The eastern Canadian waters is an important part of Canadian shipping lanes and subjected to occasional ice island presence, which could pose serious hazards to offshore and shipping activities in this region. It is, therefore, important to better characterize the dynamics of glacial ice features for safe and cost-effective activities in the region. This thesis presents advanced predictive models to provide a better understanding of how atmospheric and oceanic variables influence ice island drift and deterioration. To understand how ice islands drift under the influence of atmospheric and oceanic forces, a deterministic model was presented, where the relative contribution of various forces governing the drift of four tracked ice islands was quantified. The results showed that in low sea ice concentrations and ice island speeds, ocean current and sea surface tilt forces dominated ice island force balance (63% on average). Wind, however, played a minor role (< 5%), and Coriolis and sea ice forces were significant only at higher ice island speeds and sea ice concentrations, respectively. Atmospheric and oceanic variables were further studied using a probabilistic Bayesian approach to investigate their relative influences on the fracture events and drift velocities of hundreds of Petermann ice islands tracked in the Canadian Ice Island Drift, Deterioration and Detection database. The presented models identified water temperature and ocean currents as the most important contributor to ice island fracture events and drift velocities, respectively.
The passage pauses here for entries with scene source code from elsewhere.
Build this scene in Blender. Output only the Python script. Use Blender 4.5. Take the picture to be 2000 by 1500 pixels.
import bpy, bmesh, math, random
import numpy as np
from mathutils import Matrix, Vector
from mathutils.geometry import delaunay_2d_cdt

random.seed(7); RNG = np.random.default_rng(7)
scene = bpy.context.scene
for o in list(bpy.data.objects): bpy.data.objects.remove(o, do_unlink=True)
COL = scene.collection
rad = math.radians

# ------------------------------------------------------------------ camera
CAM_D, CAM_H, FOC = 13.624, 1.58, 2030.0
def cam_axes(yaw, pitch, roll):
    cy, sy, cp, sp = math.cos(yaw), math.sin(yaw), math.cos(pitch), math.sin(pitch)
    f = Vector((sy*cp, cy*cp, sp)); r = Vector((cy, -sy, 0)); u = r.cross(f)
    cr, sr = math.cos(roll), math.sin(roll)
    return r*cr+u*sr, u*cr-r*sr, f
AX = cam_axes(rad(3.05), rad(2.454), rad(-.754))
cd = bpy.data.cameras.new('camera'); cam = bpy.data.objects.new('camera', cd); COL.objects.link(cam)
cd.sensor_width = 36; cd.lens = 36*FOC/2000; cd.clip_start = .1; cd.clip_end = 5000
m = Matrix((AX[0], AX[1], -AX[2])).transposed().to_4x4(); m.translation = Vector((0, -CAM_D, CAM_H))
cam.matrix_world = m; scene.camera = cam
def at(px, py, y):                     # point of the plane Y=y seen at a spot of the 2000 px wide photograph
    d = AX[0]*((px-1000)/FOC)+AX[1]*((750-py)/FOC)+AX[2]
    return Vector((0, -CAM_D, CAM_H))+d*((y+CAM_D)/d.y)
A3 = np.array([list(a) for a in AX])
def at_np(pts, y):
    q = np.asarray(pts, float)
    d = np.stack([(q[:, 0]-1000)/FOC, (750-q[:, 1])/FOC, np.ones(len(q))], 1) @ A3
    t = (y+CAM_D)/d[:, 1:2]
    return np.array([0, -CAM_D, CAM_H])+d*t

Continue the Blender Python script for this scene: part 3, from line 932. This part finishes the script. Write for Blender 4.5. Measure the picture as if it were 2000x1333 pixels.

It was revealed that under severe conditions of wind, current, waves, and air/water temperatures, ice islands are more likely to fracture, with fracture probability reaching as high as 75% in extreme conditions. It was also revealed that under stronger currents, ice islands are most likely to drift at higher speeds and in close proximity to ocean current direction. Models were validated using the 5-fold cross-validation approach and errors up to 39% and 29% were reported in the fracture and drift probability estimations, respectively. The presented models have predictive capabilities for future drift and deterioration of Petermann ice islands. However, further training and testing of the developed models is necessary before they can be used as operational forecasting tools.